The American Freedmen's Inquiry Commission was charged by U.S. Secretary of War Edwin McMasters Stanton in March 1863 with investigating the status of the slaves and former slaves who were freed by the Emancipation Proclamation. Stanton appointed Dr. Samuel Gridley Howe, James McKaye, and Robert Dale Owen as commissioners, all three of whom served from the creation of the committee in 1863 through to their submission of its final report in May 1864.
Commission members and staff traveled to the American South, where they interviewed former slaves and Union field commanders to get a better grasp of the situation and of the "condition and capacity" of freed slaves.
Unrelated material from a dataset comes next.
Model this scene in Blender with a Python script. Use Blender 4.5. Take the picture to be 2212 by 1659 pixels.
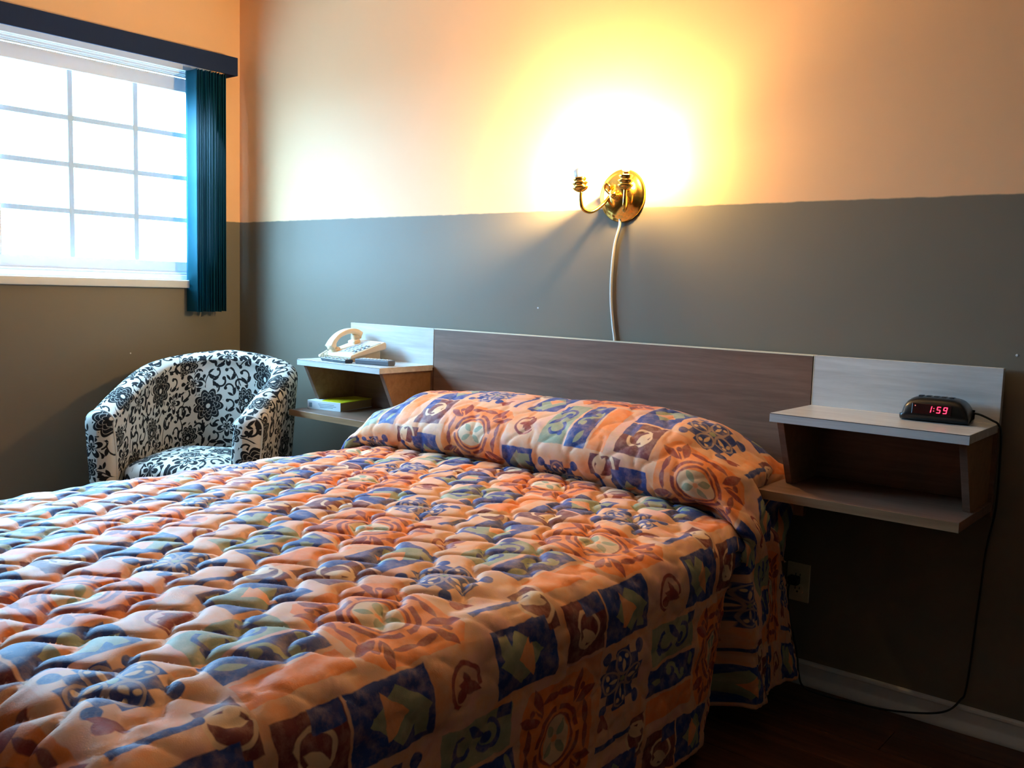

Howe and his secretary also traveled to Canada West, where thousands of former slaves had settled after gaining freedom in Canada. He visited their communities, interviewed freedmen and government officials, and noted their progress in a free country where they were enfranchised and their rights protected by the government.
Through its report, the Commission recommended that the government help support freedmen through their transition to a free life. Their report was submitted to Congress and its findings debated. Its recommendations contributed to the passage by Congress of a bill authorizing formation of the Freedmen's Bureau, to help manage the transition of freedmen to freedom.
The Commission used Federal money to establish schools and churches in the South in an attempt to employ and educate former slaves. The Commission's mission was successful, and the bill's life was extended in Congress in January 1866.
Included in its reporting of the dire conditions faced by many freedmen in the South, the Commission reported that there had been instances of Union Army soldiers stealing from already poverty stricken African-American "contrabands" in Virginia. The following documents the looting:
In connection with the probabilities of our obtaining the above number of colored troops, it is the duty of the Commission to report the fact that, in too many cases, not injustice only but robbery and other crimes have been committed against fugitives on first entering our lines. As an example: the Assistant Superintendent at Suffolk, Virginia, informed the Commission that instances had come to his knowledge of pickets who sometimes kept refugees until their masters came for them, and sometimes sent them back, pocketing the reward; the examples, however, of this offence were not numerous. He stated further, that, “in hundreds of cases,” the refugees had been robbed by the pickets, chiefly of money, but occasionally of other articles. Valuable horses, too, and other property, were taken from them by the Quartermaster, without remuneration to the refugee who brought them in.